The empty site. (Lydia DePillis)

Each of the four sites slated to receive Walmarts has a long and convoluted history—which makes sense, considering the retailer was able to swoop in and grab them after other plans fell through. The 801 New Jersey Avenue location, however, is more interesting than most, involving what amounts to a two-decade-old community benefits agreement with a heretofore little-known community coalition.

Two decades ago, the Bennett Group—owned by LuAnn Bennett, wife of Virginia Rep. Jim Moran—planned to develop 800 North Capitol Street with the District government. In the wake of Mayor Marion Barry’s arrest in 1990, the city dropped many of its development agreements, and the Bennett Group sued. As part of the settlement, they received the rights to a parcel at New Jersey and H Street NW that had sat empty since houses were demolished there in the 1970s. Now, heavy fees are starting to kick in as the lease ages.

The next layer of complication: In order to obtain a zoning variance from the city, the Bennett Group needed to give something back to the immediate area. To administer that exchange, the heads of local churches, schools, and community organizations formed a body called Joshua Group, which would receive $2 million for an education foundation as soon as the development broke ground, as well as 15 percent of the Bennett Group’s profits.

The Joshua Group hasn’t been very active lately, because it hasn’t had any money. But at a community meeting last night on the Walmart development at St. Aloysius Church on Eye Street NW, the Bennett Group said the organization has been an integral part of the design process, and its leaders defended the project to a skeptical audience.

“From my perspective, they have really rolled up their sleeves and shown us that they are interested in community concerns,” said Second Baptist Church pastor James Terrell, citing the money for local education needs as well as amenities that the new Walmart would bring.

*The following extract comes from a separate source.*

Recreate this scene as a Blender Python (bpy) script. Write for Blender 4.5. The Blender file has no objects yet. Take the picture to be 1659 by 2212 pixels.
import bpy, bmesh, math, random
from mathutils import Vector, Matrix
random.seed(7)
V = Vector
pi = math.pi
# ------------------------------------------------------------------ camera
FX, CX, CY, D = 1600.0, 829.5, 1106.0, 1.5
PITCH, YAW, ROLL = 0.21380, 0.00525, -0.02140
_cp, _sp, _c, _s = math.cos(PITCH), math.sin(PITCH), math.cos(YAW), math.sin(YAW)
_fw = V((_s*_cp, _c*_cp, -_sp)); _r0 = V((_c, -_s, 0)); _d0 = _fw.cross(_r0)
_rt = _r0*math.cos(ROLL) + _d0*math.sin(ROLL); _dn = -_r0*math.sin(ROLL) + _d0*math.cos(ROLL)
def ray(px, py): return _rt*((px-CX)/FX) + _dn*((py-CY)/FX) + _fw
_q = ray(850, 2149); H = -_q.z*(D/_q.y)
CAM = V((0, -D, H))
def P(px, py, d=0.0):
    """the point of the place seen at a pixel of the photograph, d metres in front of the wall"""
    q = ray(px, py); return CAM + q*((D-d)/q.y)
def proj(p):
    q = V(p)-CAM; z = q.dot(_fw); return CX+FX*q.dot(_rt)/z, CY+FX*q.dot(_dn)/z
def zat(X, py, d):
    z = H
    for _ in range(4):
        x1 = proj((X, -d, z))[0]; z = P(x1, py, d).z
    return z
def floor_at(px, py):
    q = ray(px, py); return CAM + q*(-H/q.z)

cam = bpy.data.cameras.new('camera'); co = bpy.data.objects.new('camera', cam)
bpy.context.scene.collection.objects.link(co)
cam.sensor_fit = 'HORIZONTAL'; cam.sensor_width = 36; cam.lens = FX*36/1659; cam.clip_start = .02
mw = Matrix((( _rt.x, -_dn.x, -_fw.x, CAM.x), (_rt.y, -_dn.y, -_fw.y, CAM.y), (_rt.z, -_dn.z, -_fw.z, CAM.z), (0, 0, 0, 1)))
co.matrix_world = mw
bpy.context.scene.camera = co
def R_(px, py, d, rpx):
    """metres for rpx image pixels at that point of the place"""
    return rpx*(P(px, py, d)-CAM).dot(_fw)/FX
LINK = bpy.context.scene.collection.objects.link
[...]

Paul McElligott, executive director of the Perry School Community Services Center, spoke of the dire need for employment—his organization has in previous years placed around 25 people in jobs per month, but only averaged seven in 2010. “All things considered, this project is a benefit,” he said.

Yvonne Williams, chair of the Board of Trustees for Bible Way Church—which has built hundreds of low-income apartments right across the street from the proposed Walmart, and is at work on 60 more—brought 50 signatures in favor of the project from local residents, and says they desperately need more affordable groceries than what they can get in CityVista Safeway and NoMa Harris Teeter (Bible Way had tried to run a supermarket itself years ago, and failed. Now, according to St. Aloysius’ Father Thomas Clifford, a local non-profit runs buses for seniors to a Walmart out in Maryland.)

“We’ve been praying for food in our neighborhood for 40 years,” Williams said. “We need Walmart here to meet the needs of our residents.”

Heavy stuff.

Walmart itself has talked about being willing to draw up benefit packages with each of the four neighborhoods where it plans to locate—but has stated outright that it would refuse to sign one, according to Councilmember Michael Brown. And with the pillars of the community in Ward 6 already satisfied with what they’re getting from the Bennett Group, they’re not terribly eager to agitate for more.

To add on to all that, Councilmember Tommy Wells seems pretty bullish on the project as well. In his first time speaking publicly on the matter, Wells pleaded with the audience to consider the overall quality of the development, which will involve ground-floor bays for independent retail, put Walmart on the second and third floors, mirror the architecture of the Government Printing Office across the street, and have 315 units of non-luxury housing on top. It’s a lot better than the previously-expected office development, he pointed out, where most workers would probably have been non-D.C. residents.

“But for Walmart, we’d all be saying, this looks like a great project,” Wells said. As far as the anchor tenant, he’s “challenged” the company to work with the University of the District of Columbia to establish a training program similar to the one they run in Bentonville, which could connect D.C. residents to retail management jobs around the city. Plus, he said that it’s not necessarily a small business killer, citing the example of Fragers Hardware expanding after Home Depot opened not too far away.

And with Whole Foods asking for an $8 million tax abatement on the other end of New Jersey Avenue, the fact that Walmart has asked nothing from the city to bring a 40,000 square foot grocery store is a pretty attractive selling point as well.

“Y’all seen what a box of Wheaties costs at Whole Foods?” Wells asked.